Nicola Sturgeon is absolutely right to demand a place in Brexit TV debate
Cut this article out and get it framed. It is not often that you’ll see a Unionist like me write the words “Nicola Sturgeon is right.” This is one of those rare occasions.
The SNP leader is demanding that she be included in the mooted live televised debate on Theresa May’s Brexit deal. The government is refusing to consider SNP involvement, which is bound to lead to the SNP going – rightly, surely – to the courts and the regulators. They will say that airing a primetime televised debate advertising the positions of the two major parties, without allowing other parties with MPs and representation in Westminster and the devolved institutions an equal say, fails the test on balance and fairness to which broadcasters are supposed to be committed.
A debate featuring just the Labour and Tory leaders would be a nonsense. There are myriad views on Brexit and the deal in the country and in parliament, and a range of positions and possible outcomes that viewers should see aired if it is decreed that there should be a TV debate. Who would represent the let’s get ready for no deal view? Who would be arguing for a second referendum and Remain? May v Corbyn is only half the story.

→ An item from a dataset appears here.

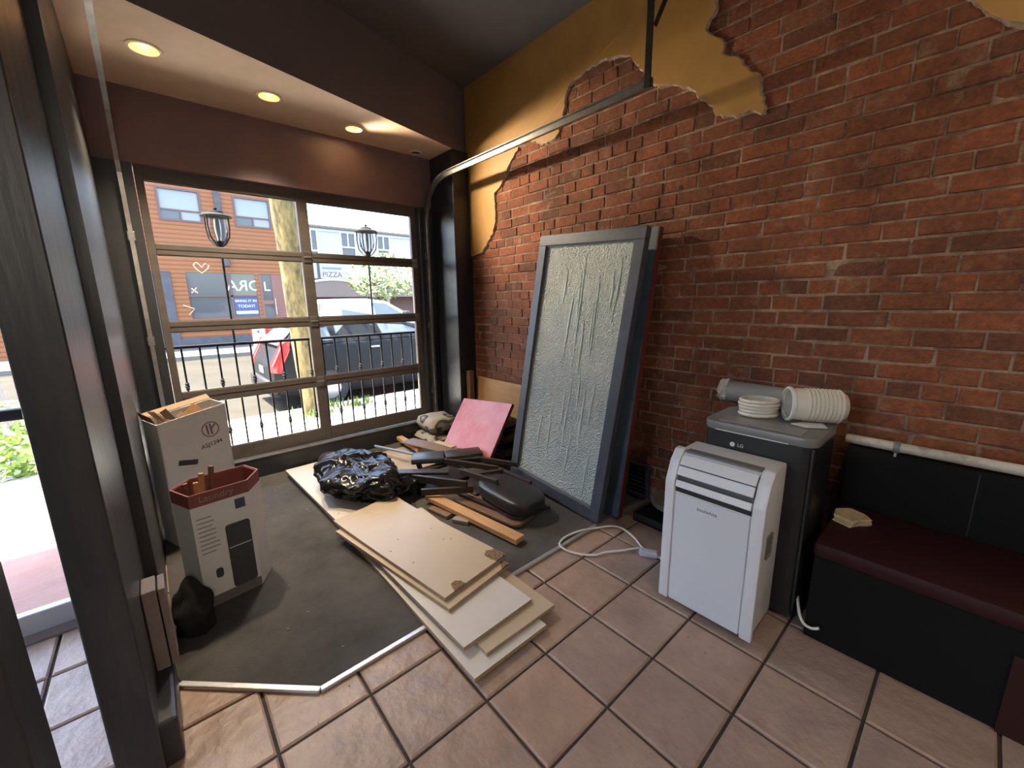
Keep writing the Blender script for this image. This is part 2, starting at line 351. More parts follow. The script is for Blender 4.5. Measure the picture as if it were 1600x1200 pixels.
# tiles: 0.31 m grid, one mesh for all
S = 0.30997; TH0 = math.radians(-0.409); d1 = Vector((math.cos(TH0), math.sin(TH0), 0)); d2 = Vector((math.sin(TH0), -math.cos(TH0), 0))
def tile_mesh(seed):
    r = random.Random(seed); bm = BM(); g = 0.0055; h = S / 2 - g; c = 0.007
    lo = [bm.verts.new((sx * h, sy * h, -0.012)) for sx, sy in ((-1, -1), (1, -1), (1, 1), (-1, 1))]
    mid = [bm.verts.new((sx * h, sy * h, -0.005)) for sx, sy in ((-1, -1), (1, -1), (1, 1), (-1, 1))]
    top = [bm.verts.new((sx * (h - c), sy * (h - c), r.uniform(-.0012, 0))) for sx, sy in ((-1, -1), (1, -1), (1, 1), (-1, 1))]
    for i in range(4):
        j = (i + 1) % 4; bm.faces.new((lo[i], lo[j], mid[j], mid[i])); bm.faces.new((mid[i], mid[j], top[j], top[i]))
    bm.faces.new(top)
    me = bpy.data.meshes.new('tile'); bm.to_mesh(me); bm.free(); me.materials.append(M_tile); return me
TM = [tile_mesh(k) for k in range(4)]
def carpeted(x, y): return y > 0.432 and x + y > -0.032 and x > -0.83
cand = []
for i in range(-12, 8):
    for j in range(-9, 16):
        p = S * ((i + .5) * d1 + (j + .5) * d2)
        if not (-3.6 < p.x < 1.9 and -4 < p.y < 1.75): continue
        cs = [p + S / 2 * (a * d1 + b * d2) for a in (-1, 1) for b in (-1, 1)]
        if all(carpeted(c.x, c.y) for c in cs): continue
        if p.x > 1.72 and p.y < -0.6: continue
        pp = [proj(c) for c in cs]
        vis = any(-40 < a < 1640 and -40 < b < 1260 for a, b in pp)
        cand.append((0 if vis else 1, (p - CAMP).length, p))
cand.sort(key=lambda t: t[:2])
for k, (v, d, p) in enumerate(cand[:290]):
    o = bpy.data.objects.new('tile', TM[RND.randrange(4)]); COL.objects.link(o); o.parent = floor_o
    o.matrix_parent_inverse = WM[floor_o.name].inverted(); o.location = (p.x, p.y, RND.uniform(-.0012, 0)); o.rotation_euler = (0, 0, TH0 + RND.randrange(4) * math.pi / 2)

carp = prism([(1.79, 0.449), (-0.447, 0.449), (-0.837, 0.835), (-0.85, 0.90), (-0.85, 2.835), (1.79, 2.835)], 0.0, 0.010, 'z')
mk('carpet', carp, M_carpet, label='worn grey-brown carpet under the debris in front of the glazed garage door', cat='carpet')
struct('trim_1', box(-0.447, 1.785, 0.436, 0.462, 0.0, 0.0145, 0.004), M_alu)
t2 = bar((-0.447, 0.449, 0.0075), (-0.845, 0.843, 0.0075), 0.026, 0.0145, 0.004); struct('trim_2', t2, M_alu)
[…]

Number 10 is having none of it. It tried to slap down Sturgeon today, and in the process illustrated that in Westminster and Whitehall there is still insufficient understanding of how much has changed since devolution was introduced twenty years ago.
A Number 10 spokesman said somewhat haughtily: “Between the Prime Minister and the leader of the opposition, those two parties represent roughly nine in 10 MPs who currently sit in the House. The PM has arrived at a deal that she believes delivers on the vote of the referendum, protects jobs, protects security, also ensures higher environmental standards, protections for workers and a range of other things that the leader of the opposition has professed too be very interested in. She believes it is his responsibility to set out, if he is going to vote against it, why. The meaningful vote on 11 December is a vote amongst MPs who sit in the House of Commons and the last time I looked Nicola Sturgeon is not included in that description.”
Oh dear.
The SNP has MPs – 35 of them. They are the third largest party in the Commons, and potentially pivotal players in votes on Brexit, especially if a Norway-style compromise deal comes into play. Sturgeon is right that her MPs and voters should have a voice. Presenting this – for the benefit of Theresa May – as purely a binary choice, this deal or nothing else, is misleading.
The government on this broadcasting row seems to have no concept of what it is up against either. The well-resourced SNP – as I pointed out yesterday on Reaction – has been fighting these court cases on debates and PPBs for a quarter of century. The SNP will not be the only ones with a case this time. The other parties, such as the DUP and the Lib Dems, even Sinn Fein, will seek to be involved in a TV debate. The resulting legal wrangle is why, I think, the debate will not happen in the end. But Nicola Sturgeon is dead right, for once. Law of averages. It had to happen eventually.